▶ [Goal of the exercise]: List each line of the data in which the string "parts" appears.

▶ [Provided material]:
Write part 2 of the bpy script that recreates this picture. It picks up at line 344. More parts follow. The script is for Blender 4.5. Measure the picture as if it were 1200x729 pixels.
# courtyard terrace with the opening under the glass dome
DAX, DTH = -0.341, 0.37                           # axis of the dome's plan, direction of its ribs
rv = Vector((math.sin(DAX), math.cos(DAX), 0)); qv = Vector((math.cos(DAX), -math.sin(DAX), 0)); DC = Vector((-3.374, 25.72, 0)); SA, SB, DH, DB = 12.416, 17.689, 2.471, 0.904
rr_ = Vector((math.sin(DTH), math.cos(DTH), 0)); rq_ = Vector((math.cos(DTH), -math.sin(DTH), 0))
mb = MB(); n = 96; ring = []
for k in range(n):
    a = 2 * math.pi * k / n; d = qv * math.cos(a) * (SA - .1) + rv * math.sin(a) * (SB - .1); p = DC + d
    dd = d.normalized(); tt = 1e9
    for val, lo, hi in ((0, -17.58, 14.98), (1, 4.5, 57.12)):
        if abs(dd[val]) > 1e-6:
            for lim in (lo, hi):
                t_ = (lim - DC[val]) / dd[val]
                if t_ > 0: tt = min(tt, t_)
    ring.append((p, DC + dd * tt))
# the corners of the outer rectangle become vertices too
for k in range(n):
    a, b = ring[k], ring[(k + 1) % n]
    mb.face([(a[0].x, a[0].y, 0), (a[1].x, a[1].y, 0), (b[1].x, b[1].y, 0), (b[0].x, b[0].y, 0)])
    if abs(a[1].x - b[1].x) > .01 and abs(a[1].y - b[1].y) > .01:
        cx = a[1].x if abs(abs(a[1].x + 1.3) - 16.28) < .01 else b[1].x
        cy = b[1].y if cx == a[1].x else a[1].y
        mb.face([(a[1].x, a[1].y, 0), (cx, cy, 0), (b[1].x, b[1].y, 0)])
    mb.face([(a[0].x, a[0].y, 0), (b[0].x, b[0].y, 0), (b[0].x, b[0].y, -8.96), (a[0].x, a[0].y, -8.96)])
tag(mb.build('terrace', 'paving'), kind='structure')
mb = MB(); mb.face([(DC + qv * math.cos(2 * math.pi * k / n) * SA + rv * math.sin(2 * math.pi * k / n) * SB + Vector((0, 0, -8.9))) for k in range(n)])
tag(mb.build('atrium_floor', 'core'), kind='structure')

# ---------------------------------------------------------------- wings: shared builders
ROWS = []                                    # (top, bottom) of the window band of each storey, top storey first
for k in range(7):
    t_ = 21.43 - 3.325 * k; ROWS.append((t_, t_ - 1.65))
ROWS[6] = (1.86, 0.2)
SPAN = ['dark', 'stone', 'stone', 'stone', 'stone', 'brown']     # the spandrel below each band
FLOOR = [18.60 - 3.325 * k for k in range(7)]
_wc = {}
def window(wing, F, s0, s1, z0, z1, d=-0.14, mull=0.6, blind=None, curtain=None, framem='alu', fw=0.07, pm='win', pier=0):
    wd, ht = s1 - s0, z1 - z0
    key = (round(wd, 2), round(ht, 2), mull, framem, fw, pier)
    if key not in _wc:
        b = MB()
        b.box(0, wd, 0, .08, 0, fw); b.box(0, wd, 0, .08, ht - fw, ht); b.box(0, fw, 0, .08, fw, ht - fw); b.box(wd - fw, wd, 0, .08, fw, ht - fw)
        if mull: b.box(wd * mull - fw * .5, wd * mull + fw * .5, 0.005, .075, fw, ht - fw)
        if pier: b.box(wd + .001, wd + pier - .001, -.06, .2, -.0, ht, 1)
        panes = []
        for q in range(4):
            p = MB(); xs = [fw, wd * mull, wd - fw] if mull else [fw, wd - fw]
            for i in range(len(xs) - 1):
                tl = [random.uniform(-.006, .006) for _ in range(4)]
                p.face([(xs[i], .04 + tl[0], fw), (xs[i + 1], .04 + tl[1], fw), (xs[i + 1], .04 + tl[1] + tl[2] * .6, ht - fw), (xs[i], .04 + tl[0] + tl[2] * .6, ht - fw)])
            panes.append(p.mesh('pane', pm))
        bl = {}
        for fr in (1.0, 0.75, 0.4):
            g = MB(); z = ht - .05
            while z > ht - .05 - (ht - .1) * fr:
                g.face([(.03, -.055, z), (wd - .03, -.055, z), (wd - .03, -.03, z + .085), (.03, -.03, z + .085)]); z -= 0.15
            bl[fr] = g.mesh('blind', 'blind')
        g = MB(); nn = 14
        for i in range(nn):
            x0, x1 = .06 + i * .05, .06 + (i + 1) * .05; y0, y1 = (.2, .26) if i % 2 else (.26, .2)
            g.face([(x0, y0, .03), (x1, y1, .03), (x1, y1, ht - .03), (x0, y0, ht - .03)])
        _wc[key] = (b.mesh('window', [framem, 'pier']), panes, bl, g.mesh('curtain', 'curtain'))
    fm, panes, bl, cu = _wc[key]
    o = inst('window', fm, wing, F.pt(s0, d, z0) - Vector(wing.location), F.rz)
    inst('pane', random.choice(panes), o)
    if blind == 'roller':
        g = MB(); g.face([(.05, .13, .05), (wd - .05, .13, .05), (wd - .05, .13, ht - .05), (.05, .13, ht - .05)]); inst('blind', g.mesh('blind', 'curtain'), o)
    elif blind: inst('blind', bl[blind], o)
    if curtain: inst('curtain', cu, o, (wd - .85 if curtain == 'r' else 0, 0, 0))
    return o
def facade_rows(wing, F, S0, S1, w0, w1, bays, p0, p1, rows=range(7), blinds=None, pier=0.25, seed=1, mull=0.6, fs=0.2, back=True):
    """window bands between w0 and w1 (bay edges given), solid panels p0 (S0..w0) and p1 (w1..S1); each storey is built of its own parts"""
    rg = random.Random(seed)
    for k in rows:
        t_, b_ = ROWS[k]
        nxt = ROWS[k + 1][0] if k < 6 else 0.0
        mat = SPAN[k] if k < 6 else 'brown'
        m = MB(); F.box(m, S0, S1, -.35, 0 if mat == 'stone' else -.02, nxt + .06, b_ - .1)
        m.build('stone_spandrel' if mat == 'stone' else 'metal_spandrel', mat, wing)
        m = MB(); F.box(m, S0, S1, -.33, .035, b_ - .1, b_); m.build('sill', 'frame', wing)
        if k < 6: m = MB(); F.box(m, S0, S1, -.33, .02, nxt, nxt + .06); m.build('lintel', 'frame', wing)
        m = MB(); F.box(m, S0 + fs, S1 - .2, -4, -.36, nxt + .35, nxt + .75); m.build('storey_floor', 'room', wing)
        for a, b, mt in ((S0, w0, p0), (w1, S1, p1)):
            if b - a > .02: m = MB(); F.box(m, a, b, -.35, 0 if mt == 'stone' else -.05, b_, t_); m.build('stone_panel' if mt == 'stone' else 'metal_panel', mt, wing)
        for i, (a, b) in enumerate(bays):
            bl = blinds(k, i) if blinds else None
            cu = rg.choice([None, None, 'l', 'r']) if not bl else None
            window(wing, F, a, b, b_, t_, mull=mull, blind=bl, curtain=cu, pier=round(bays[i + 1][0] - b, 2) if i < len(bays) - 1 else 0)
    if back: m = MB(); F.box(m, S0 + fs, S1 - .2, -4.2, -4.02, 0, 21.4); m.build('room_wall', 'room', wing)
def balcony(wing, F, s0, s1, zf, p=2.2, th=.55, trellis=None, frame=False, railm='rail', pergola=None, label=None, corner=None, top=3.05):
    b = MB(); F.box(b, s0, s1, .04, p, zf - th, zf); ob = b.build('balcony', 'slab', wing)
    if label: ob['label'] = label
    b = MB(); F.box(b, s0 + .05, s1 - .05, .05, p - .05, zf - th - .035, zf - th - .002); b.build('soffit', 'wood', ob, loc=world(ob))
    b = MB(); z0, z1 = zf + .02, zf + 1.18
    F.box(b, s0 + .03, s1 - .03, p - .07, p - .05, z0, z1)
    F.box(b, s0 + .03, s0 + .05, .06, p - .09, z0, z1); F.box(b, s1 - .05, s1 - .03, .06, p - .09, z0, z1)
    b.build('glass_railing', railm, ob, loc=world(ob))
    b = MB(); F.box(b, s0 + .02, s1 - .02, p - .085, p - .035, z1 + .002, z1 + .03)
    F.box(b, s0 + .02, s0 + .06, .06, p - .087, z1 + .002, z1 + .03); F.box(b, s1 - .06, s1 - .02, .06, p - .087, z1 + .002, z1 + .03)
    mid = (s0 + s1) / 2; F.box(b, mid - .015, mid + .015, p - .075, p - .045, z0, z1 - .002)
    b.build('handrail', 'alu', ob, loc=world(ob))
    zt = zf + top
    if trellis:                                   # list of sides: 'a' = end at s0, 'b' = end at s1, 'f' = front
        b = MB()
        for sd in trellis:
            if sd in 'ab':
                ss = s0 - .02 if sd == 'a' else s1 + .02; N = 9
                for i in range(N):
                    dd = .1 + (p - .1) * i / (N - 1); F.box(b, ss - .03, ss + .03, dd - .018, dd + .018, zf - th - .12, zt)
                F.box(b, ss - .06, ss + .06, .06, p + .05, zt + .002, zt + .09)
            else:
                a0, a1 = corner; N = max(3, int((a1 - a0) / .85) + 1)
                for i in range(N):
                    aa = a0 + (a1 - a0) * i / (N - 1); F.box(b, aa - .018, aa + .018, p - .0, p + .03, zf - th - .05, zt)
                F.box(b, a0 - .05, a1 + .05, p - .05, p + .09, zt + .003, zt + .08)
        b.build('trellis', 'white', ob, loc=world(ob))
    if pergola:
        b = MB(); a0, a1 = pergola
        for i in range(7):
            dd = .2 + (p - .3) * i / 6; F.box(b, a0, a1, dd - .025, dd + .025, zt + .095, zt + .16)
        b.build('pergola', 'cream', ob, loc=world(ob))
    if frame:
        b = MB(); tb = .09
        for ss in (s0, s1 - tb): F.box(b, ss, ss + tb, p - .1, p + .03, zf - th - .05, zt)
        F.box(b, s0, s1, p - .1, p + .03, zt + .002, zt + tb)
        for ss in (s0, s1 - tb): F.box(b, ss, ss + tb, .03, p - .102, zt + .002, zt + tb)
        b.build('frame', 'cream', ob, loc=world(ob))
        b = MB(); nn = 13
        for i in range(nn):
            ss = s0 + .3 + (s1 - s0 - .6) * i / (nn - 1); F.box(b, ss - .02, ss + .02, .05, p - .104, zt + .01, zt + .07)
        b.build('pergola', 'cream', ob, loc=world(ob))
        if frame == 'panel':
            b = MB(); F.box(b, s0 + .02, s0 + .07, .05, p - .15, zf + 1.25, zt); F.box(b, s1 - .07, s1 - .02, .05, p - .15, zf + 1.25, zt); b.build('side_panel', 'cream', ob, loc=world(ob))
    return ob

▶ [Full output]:
Write part 2 of the bpy script that recreates this picture. It picks up at line 344. More parts follow. The script is for Blender 4.5. Measure the picture as if it were 1200x729 pixels.
    """window bands between w0 and w1 (bay edges given), solid panels p0 (S0..w0) and p1 (w1..S1); each storey is built of its own parts"""